One of the key phrases often used with regards to interpretation are the “composer's intentions”. What is your own perspective on this topic and its relevance for your own interpretations?
I think it’s vital to approach each composer somewhat differently. Each musical personality has its own relation to intentions.
I recently had the amazing experience of Tyshawn Sorey writing me a 45+ minute long piano solo, For Julius Eastman. The piece arrived without a single dynamic or phrase mark. It is written primarily on one staff. It was like being handed a map.
I was already deeply familiar with Tyshawn and his music, having commissioned, performed multiple times and recorded his epic work, Monochromatic Light (Afterlife) [DACAMERA Editions], composed for Rothko Chapel’s 50th anniversary. So having this intimacy was hugely important.
Learning and performing FJE turned out to be one of the most meaningful experiences of my musical life. I had to find my way into this piece with no hints, only the notes. I had to get inside and underneath what was expressed – and this is a deeply, profoundly expressive piece.
It made me reflect on how often, as musicians, we start out blindly “following directions,” and then we try to play as though we have internalized those directions. But with FJE, Tyshawn gave me a musical gift and a gift of trust, and the evolution of my performance became an intense process between us. He supported my choices and this trust was powerful.
The work, as composed, is deeply intentional but does not give directions. Again, a map.
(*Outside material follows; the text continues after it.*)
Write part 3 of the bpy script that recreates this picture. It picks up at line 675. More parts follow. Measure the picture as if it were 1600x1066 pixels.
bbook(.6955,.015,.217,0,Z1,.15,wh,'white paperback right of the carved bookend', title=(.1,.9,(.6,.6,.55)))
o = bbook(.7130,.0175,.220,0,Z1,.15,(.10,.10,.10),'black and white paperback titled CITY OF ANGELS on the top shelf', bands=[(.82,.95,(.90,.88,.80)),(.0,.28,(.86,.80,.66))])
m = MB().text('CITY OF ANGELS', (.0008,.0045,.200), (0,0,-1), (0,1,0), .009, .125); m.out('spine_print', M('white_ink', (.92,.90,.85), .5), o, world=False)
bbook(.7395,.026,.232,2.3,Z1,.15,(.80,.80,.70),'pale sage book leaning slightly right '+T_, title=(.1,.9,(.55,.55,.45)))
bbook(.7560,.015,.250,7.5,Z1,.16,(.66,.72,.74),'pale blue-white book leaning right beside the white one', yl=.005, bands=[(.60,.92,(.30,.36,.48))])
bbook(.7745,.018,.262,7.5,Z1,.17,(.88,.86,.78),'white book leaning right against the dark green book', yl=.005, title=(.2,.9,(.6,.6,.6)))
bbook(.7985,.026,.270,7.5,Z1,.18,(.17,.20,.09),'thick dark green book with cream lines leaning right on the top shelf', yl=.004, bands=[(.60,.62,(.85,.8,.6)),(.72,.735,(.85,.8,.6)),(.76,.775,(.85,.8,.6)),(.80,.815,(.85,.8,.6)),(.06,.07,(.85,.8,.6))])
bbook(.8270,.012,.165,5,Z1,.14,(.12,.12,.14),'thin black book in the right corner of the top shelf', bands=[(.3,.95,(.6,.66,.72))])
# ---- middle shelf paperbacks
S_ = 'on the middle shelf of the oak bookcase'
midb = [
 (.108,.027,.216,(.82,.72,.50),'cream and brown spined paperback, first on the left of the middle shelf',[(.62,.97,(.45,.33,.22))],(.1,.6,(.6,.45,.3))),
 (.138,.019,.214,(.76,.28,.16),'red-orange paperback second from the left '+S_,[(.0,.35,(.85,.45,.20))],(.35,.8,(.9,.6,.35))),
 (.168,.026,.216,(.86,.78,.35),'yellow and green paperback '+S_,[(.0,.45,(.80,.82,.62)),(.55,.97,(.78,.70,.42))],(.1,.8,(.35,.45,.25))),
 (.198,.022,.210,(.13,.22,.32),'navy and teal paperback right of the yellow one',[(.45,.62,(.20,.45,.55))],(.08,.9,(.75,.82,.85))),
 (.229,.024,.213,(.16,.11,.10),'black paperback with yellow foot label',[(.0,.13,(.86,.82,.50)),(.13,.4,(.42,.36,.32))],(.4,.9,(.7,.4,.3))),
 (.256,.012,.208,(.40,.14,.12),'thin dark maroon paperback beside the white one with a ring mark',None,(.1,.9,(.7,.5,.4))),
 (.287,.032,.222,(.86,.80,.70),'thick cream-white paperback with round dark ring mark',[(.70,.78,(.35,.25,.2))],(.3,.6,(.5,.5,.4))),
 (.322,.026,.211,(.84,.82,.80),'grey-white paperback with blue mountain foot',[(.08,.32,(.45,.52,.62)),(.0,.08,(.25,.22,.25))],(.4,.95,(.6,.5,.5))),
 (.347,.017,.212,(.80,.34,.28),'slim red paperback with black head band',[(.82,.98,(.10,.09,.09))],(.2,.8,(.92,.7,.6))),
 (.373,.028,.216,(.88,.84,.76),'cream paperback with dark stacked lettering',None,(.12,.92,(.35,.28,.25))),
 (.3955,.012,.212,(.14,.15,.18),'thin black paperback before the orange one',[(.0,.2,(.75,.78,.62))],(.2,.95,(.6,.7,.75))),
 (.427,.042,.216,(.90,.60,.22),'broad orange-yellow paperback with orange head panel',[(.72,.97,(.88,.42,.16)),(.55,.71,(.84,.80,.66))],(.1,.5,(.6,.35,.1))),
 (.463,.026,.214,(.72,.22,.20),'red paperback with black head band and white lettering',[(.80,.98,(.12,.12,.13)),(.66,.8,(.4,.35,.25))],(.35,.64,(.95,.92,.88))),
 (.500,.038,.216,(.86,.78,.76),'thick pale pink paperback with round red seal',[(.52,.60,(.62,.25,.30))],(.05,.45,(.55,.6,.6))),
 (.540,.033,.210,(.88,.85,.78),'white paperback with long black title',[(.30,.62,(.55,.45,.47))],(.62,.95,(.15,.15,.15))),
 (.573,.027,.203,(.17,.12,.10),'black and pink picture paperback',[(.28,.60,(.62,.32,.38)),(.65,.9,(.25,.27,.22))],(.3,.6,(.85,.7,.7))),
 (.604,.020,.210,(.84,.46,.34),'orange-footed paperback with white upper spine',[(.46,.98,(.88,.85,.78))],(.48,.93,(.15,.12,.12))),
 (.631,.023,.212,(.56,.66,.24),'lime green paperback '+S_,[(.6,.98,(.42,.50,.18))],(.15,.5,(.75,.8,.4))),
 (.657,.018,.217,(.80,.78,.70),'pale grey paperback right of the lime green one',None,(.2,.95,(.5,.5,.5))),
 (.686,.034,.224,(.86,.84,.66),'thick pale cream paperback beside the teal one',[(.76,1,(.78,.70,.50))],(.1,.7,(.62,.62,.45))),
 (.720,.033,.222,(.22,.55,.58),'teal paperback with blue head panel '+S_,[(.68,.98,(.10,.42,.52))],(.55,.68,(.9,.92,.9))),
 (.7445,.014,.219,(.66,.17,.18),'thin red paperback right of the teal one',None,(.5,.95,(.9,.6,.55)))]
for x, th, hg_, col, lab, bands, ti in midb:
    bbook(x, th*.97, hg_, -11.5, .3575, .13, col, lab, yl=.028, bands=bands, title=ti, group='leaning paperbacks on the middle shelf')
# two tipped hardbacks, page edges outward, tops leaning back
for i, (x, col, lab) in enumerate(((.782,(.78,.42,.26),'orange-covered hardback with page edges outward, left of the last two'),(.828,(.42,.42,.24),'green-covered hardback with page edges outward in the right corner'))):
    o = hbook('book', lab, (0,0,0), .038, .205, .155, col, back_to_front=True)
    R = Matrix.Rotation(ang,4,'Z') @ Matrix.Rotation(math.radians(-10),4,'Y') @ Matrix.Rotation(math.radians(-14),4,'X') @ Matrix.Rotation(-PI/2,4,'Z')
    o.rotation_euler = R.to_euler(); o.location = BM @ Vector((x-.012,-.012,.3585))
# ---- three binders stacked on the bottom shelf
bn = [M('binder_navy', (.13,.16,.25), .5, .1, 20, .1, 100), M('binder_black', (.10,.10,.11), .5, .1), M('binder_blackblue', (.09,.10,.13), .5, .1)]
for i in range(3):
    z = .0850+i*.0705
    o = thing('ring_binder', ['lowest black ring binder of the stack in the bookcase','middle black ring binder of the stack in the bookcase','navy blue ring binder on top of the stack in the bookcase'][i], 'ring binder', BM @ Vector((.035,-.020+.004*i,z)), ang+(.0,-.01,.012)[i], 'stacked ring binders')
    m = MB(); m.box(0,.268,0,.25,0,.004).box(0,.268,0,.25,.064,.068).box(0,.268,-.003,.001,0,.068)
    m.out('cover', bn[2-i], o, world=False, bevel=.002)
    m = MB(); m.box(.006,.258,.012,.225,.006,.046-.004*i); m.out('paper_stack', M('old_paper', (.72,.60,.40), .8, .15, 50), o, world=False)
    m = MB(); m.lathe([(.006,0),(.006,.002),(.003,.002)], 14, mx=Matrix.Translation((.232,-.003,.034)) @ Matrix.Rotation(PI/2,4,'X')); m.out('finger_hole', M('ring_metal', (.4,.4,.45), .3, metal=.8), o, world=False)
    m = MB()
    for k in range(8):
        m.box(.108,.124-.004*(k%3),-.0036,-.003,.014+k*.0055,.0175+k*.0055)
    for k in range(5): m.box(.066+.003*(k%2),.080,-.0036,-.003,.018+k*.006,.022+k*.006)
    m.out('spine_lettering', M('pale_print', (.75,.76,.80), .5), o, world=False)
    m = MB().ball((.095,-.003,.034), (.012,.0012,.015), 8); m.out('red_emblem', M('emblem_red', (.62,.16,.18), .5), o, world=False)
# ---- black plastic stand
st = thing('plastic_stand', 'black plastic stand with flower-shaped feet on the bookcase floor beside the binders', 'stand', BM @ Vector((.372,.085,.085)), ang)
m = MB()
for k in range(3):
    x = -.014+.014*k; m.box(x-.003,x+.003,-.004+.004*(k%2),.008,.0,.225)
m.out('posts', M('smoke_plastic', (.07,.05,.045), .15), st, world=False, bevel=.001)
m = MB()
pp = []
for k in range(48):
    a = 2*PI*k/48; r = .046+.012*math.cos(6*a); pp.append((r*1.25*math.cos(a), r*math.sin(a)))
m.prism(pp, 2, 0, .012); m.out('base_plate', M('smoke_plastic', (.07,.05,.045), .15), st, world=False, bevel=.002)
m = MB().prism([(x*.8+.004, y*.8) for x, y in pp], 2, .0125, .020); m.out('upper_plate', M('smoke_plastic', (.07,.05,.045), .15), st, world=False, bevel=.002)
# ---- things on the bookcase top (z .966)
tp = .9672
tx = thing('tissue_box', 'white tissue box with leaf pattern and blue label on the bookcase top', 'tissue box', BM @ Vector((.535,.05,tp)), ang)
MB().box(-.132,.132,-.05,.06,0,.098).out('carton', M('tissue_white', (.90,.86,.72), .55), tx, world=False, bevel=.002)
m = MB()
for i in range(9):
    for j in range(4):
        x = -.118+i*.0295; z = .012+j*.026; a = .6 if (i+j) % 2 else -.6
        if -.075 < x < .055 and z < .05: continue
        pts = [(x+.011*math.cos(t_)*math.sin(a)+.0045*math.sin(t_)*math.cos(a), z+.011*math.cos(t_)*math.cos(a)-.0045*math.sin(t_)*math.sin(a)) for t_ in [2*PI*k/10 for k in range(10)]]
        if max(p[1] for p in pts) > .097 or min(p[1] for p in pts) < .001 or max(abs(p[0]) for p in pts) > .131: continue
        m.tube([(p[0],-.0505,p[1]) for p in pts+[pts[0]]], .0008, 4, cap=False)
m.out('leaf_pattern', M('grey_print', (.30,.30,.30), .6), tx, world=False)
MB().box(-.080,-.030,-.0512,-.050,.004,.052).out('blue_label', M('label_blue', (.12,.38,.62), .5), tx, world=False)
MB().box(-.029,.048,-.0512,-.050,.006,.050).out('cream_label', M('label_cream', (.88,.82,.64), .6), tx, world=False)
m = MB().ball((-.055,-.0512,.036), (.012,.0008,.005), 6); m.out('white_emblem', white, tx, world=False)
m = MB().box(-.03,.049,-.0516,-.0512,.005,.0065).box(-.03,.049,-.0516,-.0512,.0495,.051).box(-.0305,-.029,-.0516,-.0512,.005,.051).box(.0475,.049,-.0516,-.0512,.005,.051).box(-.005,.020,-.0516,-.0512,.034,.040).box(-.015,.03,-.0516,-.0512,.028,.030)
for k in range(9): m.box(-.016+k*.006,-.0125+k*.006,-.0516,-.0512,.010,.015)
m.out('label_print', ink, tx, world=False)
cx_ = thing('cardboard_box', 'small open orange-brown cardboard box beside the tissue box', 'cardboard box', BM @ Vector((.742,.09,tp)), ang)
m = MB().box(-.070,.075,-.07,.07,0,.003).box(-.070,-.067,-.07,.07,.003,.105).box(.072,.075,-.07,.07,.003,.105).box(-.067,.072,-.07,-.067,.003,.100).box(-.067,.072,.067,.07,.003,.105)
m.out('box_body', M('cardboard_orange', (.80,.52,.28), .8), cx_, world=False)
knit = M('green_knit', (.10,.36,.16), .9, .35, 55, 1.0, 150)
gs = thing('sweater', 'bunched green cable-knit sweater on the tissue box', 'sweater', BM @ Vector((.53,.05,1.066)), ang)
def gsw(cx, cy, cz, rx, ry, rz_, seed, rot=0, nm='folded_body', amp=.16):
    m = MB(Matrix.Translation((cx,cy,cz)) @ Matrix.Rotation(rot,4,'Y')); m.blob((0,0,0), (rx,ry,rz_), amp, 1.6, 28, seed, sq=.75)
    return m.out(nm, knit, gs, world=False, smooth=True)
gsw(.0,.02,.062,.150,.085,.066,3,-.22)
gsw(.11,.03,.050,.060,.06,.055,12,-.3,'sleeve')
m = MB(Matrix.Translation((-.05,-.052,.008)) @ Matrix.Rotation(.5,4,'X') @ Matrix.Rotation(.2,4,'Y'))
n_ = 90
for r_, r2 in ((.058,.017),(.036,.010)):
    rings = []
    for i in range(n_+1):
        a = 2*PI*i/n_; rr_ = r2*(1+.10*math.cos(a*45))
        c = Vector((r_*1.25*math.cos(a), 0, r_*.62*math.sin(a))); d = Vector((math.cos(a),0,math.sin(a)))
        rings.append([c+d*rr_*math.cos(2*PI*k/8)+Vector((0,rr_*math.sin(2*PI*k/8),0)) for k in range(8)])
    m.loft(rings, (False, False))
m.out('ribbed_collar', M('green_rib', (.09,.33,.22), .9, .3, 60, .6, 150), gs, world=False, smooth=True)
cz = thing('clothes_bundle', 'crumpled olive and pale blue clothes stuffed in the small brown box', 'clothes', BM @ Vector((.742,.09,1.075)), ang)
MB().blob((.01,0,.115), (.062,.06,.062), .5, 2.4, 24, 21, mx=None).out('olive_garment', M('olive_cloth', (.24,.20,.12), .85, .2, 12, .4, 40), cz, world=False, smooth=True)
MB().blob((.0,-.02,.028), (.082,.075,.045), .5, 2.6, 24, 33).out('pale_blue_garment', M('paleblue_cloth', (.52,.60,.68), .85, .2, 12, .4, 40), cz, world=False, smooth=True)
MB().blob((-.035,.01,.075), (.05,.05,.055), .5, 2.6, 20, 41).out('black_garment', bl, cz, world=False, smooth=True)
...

The piece, when I play it, has a very large dynamic range – infinite degrees of softness to thunderously loud – and to me, this seemed written into the notes once I knew the piece … I guess that is full circle to my comment about my Curtis audition with Op. 109; because it’s quite possible someone else could play For Julius Eastman completely differently and that my dynamics are entirely personal.
Also, in the spirit of this work – and I think spirit may be the soul of interpretation – I never wrote a dynamic or marking in the score. For me, in this particular work, that would be cheating. I had an internal map that I have pretty much maintained, but there is no following directions – neither mine nor Tyshawn’s – beyond the naked notes and rhythms on the score.
I am infinitely fascinated by radically different or even “wrong” interpretations – the tempi of Toscanini, Kempff's Goldberg Variations. Are there extreme interpretations that you enjoy as well? Do you personally draw a line – and if so, what happens when we cross it?
I think one of the most amazing things about any musical composition is that there is no one interpretation that can be definitive. The richer the piece, the more possibilities exist – you can’t bring out ALL its possibilities at once.
The piece exists in the continuum of all the interpretations that have been and will be performed. I like to think these interpretations float into the atmosphere and somehow enter our collective musical unconscious, influencing how we hear and how we play for generations, which will, necessarily, shift with time. Think of Shakespeare plays and all the stagings of them throughout the centuries since he lived – this kind of visualizes what we can’t visualize when thinking about interpreting a piano sonata.
For sure, our parameters may be narrower in music, and, of course, we all have favorite performances or recordings of certain works; but I still believe that a great work doesn’t exist entirely in any single performance of it. Each valid interpretation is a kind of contribution to this ongoing continuum of a musical work’s life.